Monday, February 11, 2013

Let Nature Sing! (part 2 of 2)


Believers eagerly await their adoption and redemption, when they will also finally be declared to be the sons of God (a name with a long history---Adam,  Israel, Jesus---which speaks a great deal as to the ideal that stands behind this usage), with this declaration becoming final when the believer fully experiences the power for resurrection that raised up Christ from the dead and gave Him a new, glorified body.  This is the ultimate hope of those that confess Jesus as Lord. 

When will this take place?  It will take place when the one called Lord, Jesus the Christ, the crucified and resurrected Messiah of Israel and Lord of the world (this is the essence of the Gospel message), finally consummates His kingdom and its attendant renewal of the Creator God’s once good creation.  This kingdom and renewal was inaugurated and set in motion when Jesus stepped forth from out of the grave.  This kingdom and this renewal will take place when the words of the Psalmist are taken up throughout the world, and it is truly and finally said among all nations, “The Lord reigns!  The world is established, it cannot be moved.  He judges the nations fairly” (Psalm 96:10). 

It is with this declared that the sky is encouraged to rejoice, that the earth is instructed to be happy, and the sea and everything in it are commanded to shout.  When this time of renewed creation takes hold, under the eternal Lordship of the Creator God and His Christ, which will be plain for all to see as every knee bows and every tongue confesses that Jesus Christ is Lord, that all who long for that day will say along with the Psalmist, “Let the fields and everything in them celebrate” (96:12a).  Again, why will they celebrate?  They will celebrate because they will have been freed from their subjection, their thorns, and their thistles. 

Those that participate in the kingdom of the Creator God come to earth (which is happening whenever and wherever people speak and live as if Jesus is already Lord, and will happen in consummation on some great day) will say, “let the trees of the forest shout with joy before the Lord, for He comes!” (96:12b-13a)  Why does He come?  Not only does He come to finally bring in what is expected to be the glorious freedom of those that have come to be called His children, but “He comes to judge the earth!” (96:13b).  That said, it must be said that, according to the expectation of the Psalmist and covenant people of the Creator God (Israel), the Lord’s act of judging is not merely a casting down in condemnation, for their Lord also judges with liberation! 

The Lord judged Israel and delivered them from the bondage of Egypt.  The Lord sent forth His judges in Israel to deliver them from their bondage.  The Lord poured out the judgment of His wrath upon Jesus as He hung on the cross (Jesus representing Israel and so taking its curses upon Himself so as to fulfill Israel’s purpose and so usher in the new age), so as to deliver the whole of the world from the inescapable bondage of death.  Yes, when the Lord judges the earth, it is the final consummation of the judgment against death that was delivered through the crucifixion and Resurrection of Jesus.  In that judgment, His children and His creation will be finally liberated from their long, dark night. 

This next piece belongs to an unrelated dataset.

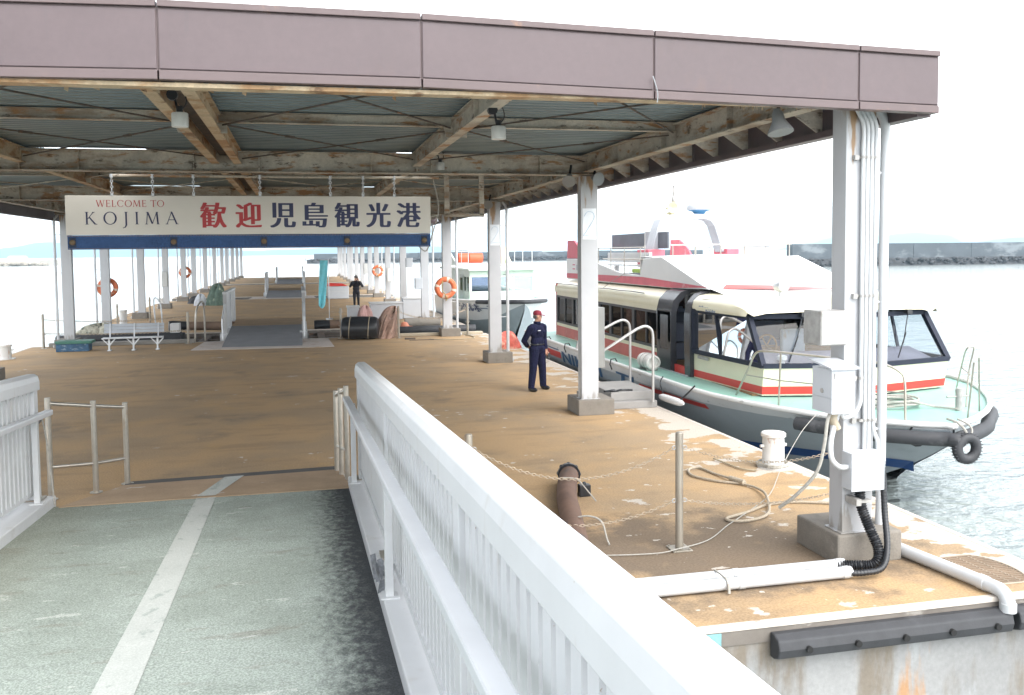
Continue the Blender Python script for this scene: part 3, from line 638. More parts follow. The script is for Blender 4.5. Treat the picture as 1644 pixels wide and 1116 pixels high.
# landing plate
fp = thing('landing_plate', 'brown hinged steel plate between the green gangway and the pier deck', 'ramp plate', (-1.2, 11.9, 0))
m_ = MB(); m_.add([(-2.75, 11.2, .045), (.55, 11.2, .045), (.46, 12.32, .018), (-2.22, 12.18, .018), (-2.75, 11.2, .002), (.55, 11.2, .002), (.46, 12.32, .002), (-2.22, 12.18, .002)], [(0, 1, 2, 3), (7, 6, 5, 4), (0, 4, 5, 1), (1, 5, 6, 2), (2, 6, 7, 3), (3, 7, 4, 0)])
m_.build('plate', M('brown_plate', (.33, .235, .15), .75, var=.15, spots=[((.5, .47, .43), (1.1, 2.4, 1), .63, .02, .9)], fine=(45, .1)), fp)
m_ = MB(); m_.add([(-2.22, 12.18, .016), (.46, 12.32, .016), (.48, 12.56, .008), (-2.22, 12.40, .008), (-2.22, 12.18, .004), (.46, 12.32, .004), (.48, 12.56, .004), (-2.22, 12.40, .004)], [(0, 1, 2, 3), (7, 6, 5, 4), (0, 4, 5, 1), (1, 5, 6, 2), (2, 6, 7, 3), (3, 7, 4, 0)])
m_.build('shadow_strip', M('strip_dark', (.075, .07, .068), .8, var=.2), fp)  # thin dark sheet modelling the shadow along the plate's far edge
m_ = MB(); m_.add([(-1.25, 11.25, .049), (-1.04, 11.25, .049), (-.77, 12.28, .024), (-1.01, 12.26, .024)], [(0, 1, 2, 3)]); m_.build('painted_stripe', stripem, fp)
# stainless hand rails either side of the landing
def steelrail(label, pts, hs):
    t = thing('handrail_frame', label, 'handrail', pts[0], group='stainless rails beside the gangway end')
    tops = []
    for (p, h_) in zip(pts, hs):
        p = Vector(p); m_ = MB().cyl(p, p+Vector((0, 0, h_+.03)), .034, n=14); m_.cyl(p+Vector((0, 0, .002)), p+Vector((0, 0, .012)), .075, n=14); m_.build('post', stainless, t, smooth=True); tops.append((p, h_))
    for (fr, nm, rr) in ((.97, 'top_rail', .024), (.33, 'lower_rail', .02)):
        m_ = MB()
        for i in range(len(tops)-1): m_.cyl(tops[i][0]+Vector((0, 0, tops[i][1]*fr)), tops[i+1][0]+Vector((0, 0, tops[i+1][1]*fr)), rr, n=10)
        m_.build(nm, stainless, t, smooth=True)
steelrail('stainless tube rail of three posts left of the brown landing plate', [(-2.955, 11.73, 0), (-2.50, 11.95, 0), (-2.20, 12.3, 0)], [1.2, 1.11, 1.02])
steelrail('stainless tube rail of three posts seen edge on at the right rail end', [(.535, 11.68, 0), (.475, 11.98, 0), (.425, 12.25, 0)], [1.2, 1.13, 1.06])
# white cord hanging from the left rail
tag(MB().tube(curve_pts([(-2.93, 11.33, 1.12), (-2.90, 11.4, .8), (-2.86, 11.38, .4), (-2.80, 11.25, .05)], 6), .009, 6).build('dangling_line', ropegrey), 'thin white cord hanging from the left handrail end', 'cord')
tag(MB().tube(curve_pts([(-2.9, 11.3, 1.1), (-2.97, 11.45, 1.0), (-3.05, 11.4, .93), (-3.1, 11.2, .95)], 6), .012, 6).build('hose_loop', M('loop_dark', (.12, .12, .12), .6)), 'dark short hose loop under the left handrail end', 'hose')

# ------------------------------------------------------------------ welcome sign
SY = 16.2
sg = thing('welcome_sign', 'wide hanging welcome sign to KOJIMA with red and navy lettering', 'sign', (-.7, SY, 3.02))
SX0, SX1, SZ0, SZ1 = -3.70, 2.29, 3.02, 3.90
MB().box(SX0, SX1, SY, SY+.05, 3.252, SZ1).build('board', signboard, sg, bevel=.004)
m_ = MB(); m_.box(SX0+.02, SX1-.01, SY-.004, SY+.045, 3.015, 3.248); dn = m_.build('denim_band', denim, sg)
for z in (3.232, 3.03):
    m_ = MB(); x = SX0+.03
    while x < SX1-.04: m_.box(x, x+.028, SY-.0065, SY-.003, z-.003, z+.003); x += .045
    m_.build('stitching', stitch, dn)
for i, fx in enumerate((.006, .272, .52, .758, .988)):
    x = SX0+.02+fx*(SX1-SX0-.03)+.04*(1-2*fx); m_ = MB()
    m_.box(x-.055, x+.055, SY-.012, SY-.004, 3.05, 3.21); m_.build('leather_patch', M('patch_navy', (.035, .05, .09), .8, var=.3, vscale=50), dn, bevel=.003)
    MB().lathe([(.045, 0), (.045, -.008), (.03, -.014), (.001, -.016)], (x, SY-.012, 3.13), 16, axis='Y').build('rivet', copper, dn, smooth=True)
def put_text(name, body, xc, zc, wd, ht, mat_, parent, bold=0.0, y=SY, copies=1):
    v, f_ = text_mesh(body); x0 = min(a[0] for a in v); x1 = max(a[0] for a in v); y0 = min(a[1] for a in v); y1 = max(a[1] for a in v); m_ = MB()
    for k in range(copies):
        off = 0 if copies == 1 else bold*(k/(copies-1)-.5)*2
        m_.add([(xc+((a[0]-x0)/(x1-x0)-.5)*wd+off, y-.004-.0006*k, zc+((a[1]-y0)/(y1-y0)-.5)*ht) for a in v], f_)
    return m_.build(name, mat_, parent)
pxm = lambda px: SX0+(px-105)*(SX1-SX0)/(690-105)
for ch, px, mt in (('歓', 330, signred), ('迎', 386, signred), ('児', 441, signnavy), ('島', 494, signnavy), ('観', 547, signnavy), ('光', 600, signnavy), ('港', 652, signnavy)):
    put_text('lettering', ch, pxm(px), 3.575, .40, .425, mt, sg, bold=.017, copies=4)
# roman capitals with serifs
def serif(word, x0, zb, H, gap, mat_, parent, tk=.13, tn=.055):
    m_ = MB(); x = x0; depth = [0]
    def poly(pts):
        depth[0] += 1; y = SY-.004-.0003*(depth[0] % 7); m_.add([(a, y, b_) for a, b_ in pts], [tuple(range(len(pts)))])
    T, t = tk*H, tn*H
    def stroke(ax, az, bx, bz, wd):    # stroke with horizontal ends
        poly([(x+ax*H-wd/2, zb+az*H), (x+ax*H+wd/2, zb+az*H), (x+bx*H+wd/2, zb+bz*H), (x+bx*H-wd/2, zb+bz*H)])
    def ser(cx_, z, wd=.30):
        s = 1 if z < .5 else -1
        zz = zb+z*H; poly([(x+(cx_-wd/2)*H, zz), (x+(cx_+wd/2)*H, zz), (x+(cx_+.07)*H, zz+s*.05*H), (x+(cx_-.07)*H, zz+s*.05*H)])
    def hbar(ax, bx, z, th=None):
        th = th or t; poly([(x+ax*H, zb+z*H-th/2), (x+bx*H, zb+z*H-th/2), (x+bx*H, zb+z*H+th/2), (x+ax*H, zb+z*H+th/2)])
    def ring(cx_, rx, a0, a1):
        n = 40; pts = []
        for i in range(n+1):
            q = a0+(a1-a0)*i/n; pts.append(((x+cx_*H+rx*H*math.cos(q), zb+.5*H+.52*H*math.sin(q)), (x+cx_*H+(rx-tk)*H*math.cos(q), zb+.5*H+(.52-tn)*H*math.sin(q))))
        for i in range(n): poly([pts[i][0], pts[i+1][0], pts[i+1][1], pts[i][1]])
    for ch in word:
        if ch == ' ': x += .45*H; continue
        if ch == 'K':
            stroke(.18, 0, .18, 1, T); ser(.18, 0); ser(.18, 1); stroke(.24, .42, .66, .98, t*1.2); stroke(.36, .58, .80, .02, T); ser(.68, 1, .24); ser(.84, 0, .28); wd = .95
        elif ch == 'O': ring(.5, .5, 0, 2*math.pi); wd = 1.0
        elif ch == 'C': ring(.5, .48, .22*math.pi, 1.78*math.pi); stroke(.86, .72, .86, .9, t*1.3); wd = .95
        elif ch == 'J': stroke(.24, -.08, .24, 1, T); ser(.24, 1); poly([(x+.175*H, zb-.05*H), (x+.305*H, zb-.05*H), (x+.2*H, zb-.25*H), (x-.02*H, zb-.32*H), (x-.03*H, zb-.27*H), (x+.12*H, zb-.2*H)]); wd = .42
        elif ch == 'I': stroke(.16, 0, .16, 1, T); ser(.16, 0); ser(.16, 1); wd = .32
        elif ch == 'M':
            stroke(.10, 0, .20, 1, t*1.2); stroke(.20, 1, .55, .04, T); stroke(.55, .04, .90, 1, t); stroke(.90, 1, .98, 0, T); ser(.10, 0, .24); ser(.98, 0, .28); ser(.18, 1, .2); ser(.92, 1, .2); wd = 1.12
        elif ch == 'A': stroke(.08, 0, .46, 1.02, t*1.1); stroke(.44, 1.02, .84, 0, T); hbar(.24, .68, .36); ser(.08, 0, .26); ser(.86, 0, .30); wd = .95
        elif ch == 'W': stroke(.08, 1, .36, 0, T); stroke(.36, 0, .62, .98, t); stroke(.60, 1, .88, 0, T); stroke(.88, 0, 1.14, 1, t); ser(.08, 1, .26); ser(.62, 1, .24); ser(1.14, 1, .24); wd = 1.22
        elif ch == 'E': stroke(.16, 0, .16, 1, T); ser(.16, 0); ser(.16, 1); hbar(.16, .58, .975); hbar(.16, .5, .52); hbar(.16, .62, .025); stroke(.58, .84, .58, 1, t); stroke(.62, 0, .62, .18, t); stroke(.5, .42, .5, .62, t); wd = .68
        elif ch == 'L': stroke(.16, 0, .16, 1, T); ser(.16, 0); ser(.16, 1); hbar(.16, .58, .025); stroke(.58, 0, .58, .2, t); wd = .65
        elif ch == 'T': stroke(.4, 0, .4, 1, T); ser(.4, 0); hbar(.0, .8, .975); stroke(.02, .82, .02, 1, t); stroke(.78, .82, .78, 1, t); wd = .8
        x += wd*H+gap*H
    return m_, x
mz, xe = serif('KOJIMA', 0, 0, .185, .24, None, None); kx = pxm(133); want = pxm(275)-kx; H_ = .185*want/(xe-.24*.185)
m_, _ = serif('KOJIMA', kx, 3.425, min(.205, H_), .24 if H_ <= .205 else .24+(want/.205-(xe-.24*.185)/.185)/5, None, None); m_.build('lettering', signnavy, sg)
mz, xe = serif('WELCOME TO', 0, 0, .1, .14, None, None); kx = pxm(151); want = pxm(254)-kx; H_ = .1*want/(xe-.014)
m_, _ = serif('WELCOME TO', kx, 3.715, H_, .14, None, None, .12, .05); m_.build('lettering', signred, sg)
MB().cyl((-3.0, SY+.02, 4.23), (2.45, SY+.02, 4.23), .024, n=10).build('hanging_pipe', steel, sg)
for px in (175, 237, 300, 405, 520, 575, 628):
    x = pxm(px); m_ = MB()
    for k in range(7):
        z = 4.2-.046*k; m_.torus((x, SY+.02, z-.02), .019, .008, 'Y' if k % 2 else 'X', 10, 5)
    m_.box(x-.02, x+.02, SY+.0, SY+.05, 3.885, 3.93); m_.lathe([(.03, -.03), (.03, .03)], (x, SY+.02, 4.225), 10); m_.build('hanger_chain', alu, sg)
tag(MB().tube(curve_pts([(2.36, SY+.1, 4.2), (2.45, SY+.1, 3.7), (2.33, SY+.06, 3.25), (2.22, SY+.05, 2.95), (2.12, SY+.05, 2.98), (2.08, SY+.05, 3.03)], 8), .012, 6).build('loose_cable', ropegrey), 'loose grey cable hanging at the right end of the welcome sign', 'cable')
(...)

Along with Paul, the Psalmist saw this clearly, as he would go on to write, “Let the sea and everything in it shout, along with the world and those who live in it!  Let the rivers clap their hands!  Let the mountains sing in unison before the Lord!  For He comes to judge the earth!” (98:7-9a)  If one has eyes to see, and are willing to put aside notions of the destruction of the earth in some type of cosmic conflagration, the message of God’s restoration and renewal of creation, because of His judgment, is written large upon the pages of His Word.